> **Provided data**:
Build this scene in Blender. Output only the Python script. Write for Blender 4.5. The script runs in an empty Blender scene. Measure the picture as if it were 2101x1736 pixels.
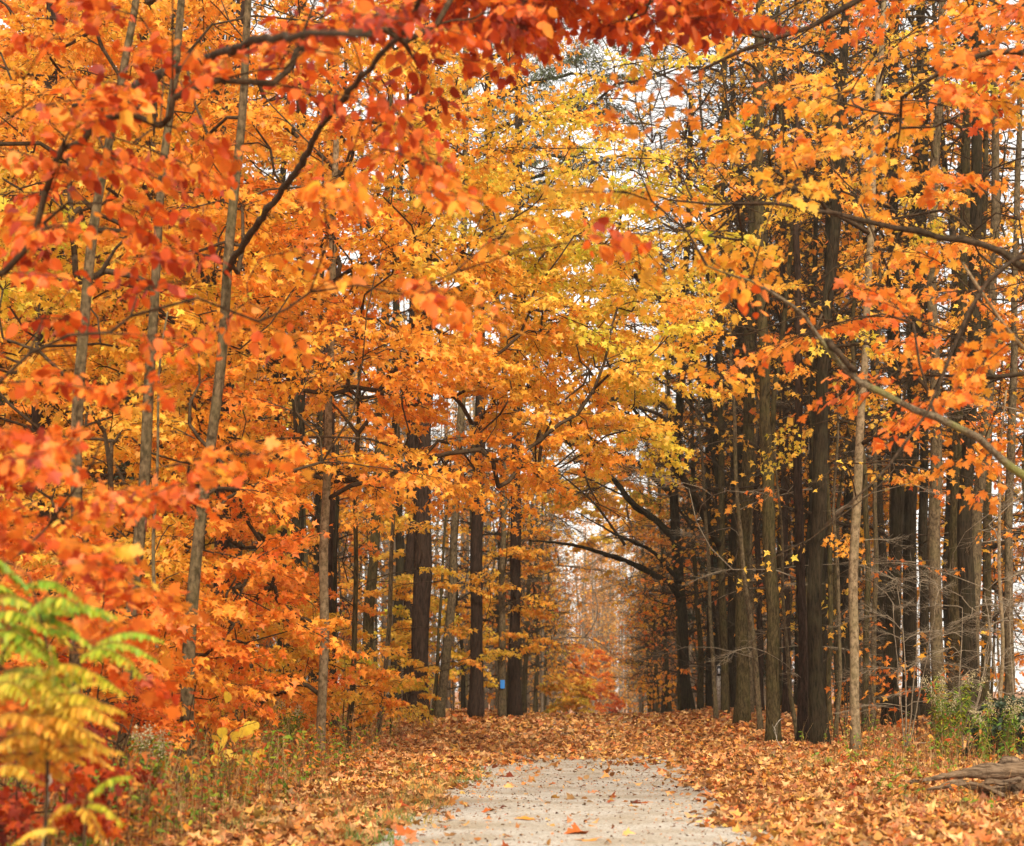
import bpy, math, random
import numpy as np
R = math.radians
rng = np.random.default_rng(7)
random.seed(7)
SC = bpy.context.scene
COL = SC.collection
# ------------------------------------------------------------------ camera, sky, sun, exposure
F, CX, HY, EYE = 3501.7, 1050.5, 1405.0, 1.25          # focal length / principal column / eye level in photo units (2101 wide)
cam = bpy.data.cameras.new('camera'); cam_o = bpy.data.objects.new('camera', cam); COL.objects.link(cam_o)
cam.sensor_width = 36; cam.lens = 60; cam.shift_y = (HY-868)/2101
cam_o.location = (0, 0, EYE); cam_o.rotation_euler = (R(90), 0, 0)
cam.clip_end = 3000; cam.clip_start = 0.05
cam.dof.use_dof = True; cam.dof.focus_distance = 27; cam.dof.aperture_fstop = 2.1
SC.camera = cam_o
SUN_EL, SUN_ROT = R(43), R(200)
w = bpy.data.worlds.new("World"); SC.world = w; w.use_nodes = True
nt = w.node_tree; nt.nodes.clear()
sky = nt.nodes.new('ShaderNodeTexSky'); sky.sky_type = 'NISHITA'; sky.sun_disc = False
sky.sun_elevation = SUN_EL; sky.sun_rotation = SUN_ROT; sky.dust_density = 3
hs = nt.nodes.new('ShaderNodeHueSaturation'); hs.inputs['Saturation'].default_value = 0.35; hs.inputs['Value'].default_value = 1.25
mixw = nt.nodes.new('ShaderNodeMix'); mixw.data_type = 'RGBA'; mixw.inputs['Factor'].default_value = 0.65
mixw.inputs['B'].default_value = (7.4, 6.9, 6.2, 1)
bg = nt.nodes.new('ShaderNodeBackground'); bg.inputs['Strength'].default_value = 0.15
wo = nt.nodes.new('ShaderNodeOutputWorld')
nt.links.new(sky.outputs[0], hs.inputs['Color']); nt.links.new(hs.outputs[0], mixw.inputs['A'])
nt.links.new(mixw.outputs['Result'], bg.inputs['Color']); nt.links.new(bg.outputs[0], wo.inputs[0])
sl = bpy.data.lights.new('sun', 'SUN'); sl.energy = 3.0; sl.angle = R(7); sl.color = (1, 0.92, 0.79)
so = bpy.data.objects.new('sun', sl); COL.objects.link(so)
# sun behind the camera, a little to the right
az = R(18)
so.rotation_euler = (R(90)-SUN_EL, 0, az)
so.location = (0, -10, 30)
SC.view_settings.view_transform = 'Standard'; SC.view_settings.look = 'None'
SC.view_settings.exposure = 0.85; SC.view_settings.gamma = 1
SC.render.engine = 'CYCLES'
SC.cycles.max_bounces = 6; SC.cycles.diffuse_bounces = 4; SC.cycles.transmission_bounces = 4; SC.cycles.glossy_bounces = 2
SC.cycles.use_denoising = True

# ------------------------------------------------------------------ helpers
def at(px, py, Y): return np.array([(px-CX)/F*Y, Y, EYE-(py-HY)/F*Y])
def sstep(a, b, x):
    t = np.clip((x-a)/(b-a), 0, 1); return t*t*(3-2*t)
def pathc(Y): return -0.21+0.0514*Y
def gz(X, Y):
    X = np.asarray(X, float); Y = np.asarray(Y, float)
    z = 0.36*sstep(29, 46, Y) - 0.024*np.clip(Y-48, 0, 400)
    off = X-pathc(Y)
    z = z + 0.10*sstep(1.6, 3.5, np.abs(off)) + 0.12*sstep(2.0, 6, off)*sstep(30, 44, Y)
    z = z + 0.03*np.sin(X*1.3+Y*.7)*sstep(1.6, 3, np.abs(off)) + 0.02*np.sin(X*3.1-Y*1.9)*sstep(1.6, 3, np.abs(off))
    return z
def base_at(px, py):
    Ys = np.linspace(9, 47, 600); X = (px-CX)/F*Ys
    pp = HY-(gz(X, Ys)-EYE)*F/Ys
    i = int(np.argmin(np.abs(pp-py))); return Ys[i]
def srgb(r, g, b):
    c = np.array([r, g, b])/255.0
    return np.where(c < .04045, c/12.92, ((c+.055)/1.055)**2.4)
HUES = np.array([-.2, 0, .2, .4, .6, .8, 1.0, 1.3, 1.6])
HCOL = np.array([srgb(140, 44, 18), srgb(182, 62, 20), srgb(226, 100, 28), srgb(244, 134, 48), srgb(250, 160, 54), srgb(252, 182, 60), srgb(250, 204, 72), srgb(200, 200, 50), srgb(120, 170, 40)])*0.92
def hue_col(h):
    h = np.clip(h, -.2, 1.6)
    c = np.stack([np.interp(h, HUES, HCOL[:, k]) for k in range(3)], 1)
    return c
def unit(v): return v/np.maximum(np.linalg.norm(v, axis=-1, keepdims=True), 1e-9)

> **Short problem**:
Pull out every line above that holds the word "scene".

> **Full answer**:
Build this scene in Blender. Output only the Python script. Write for Blender 4.5. The script runs in an empty Blender scene. Measure the picture as if it were 2101x1736 pixels.
SC = bpy.context.scene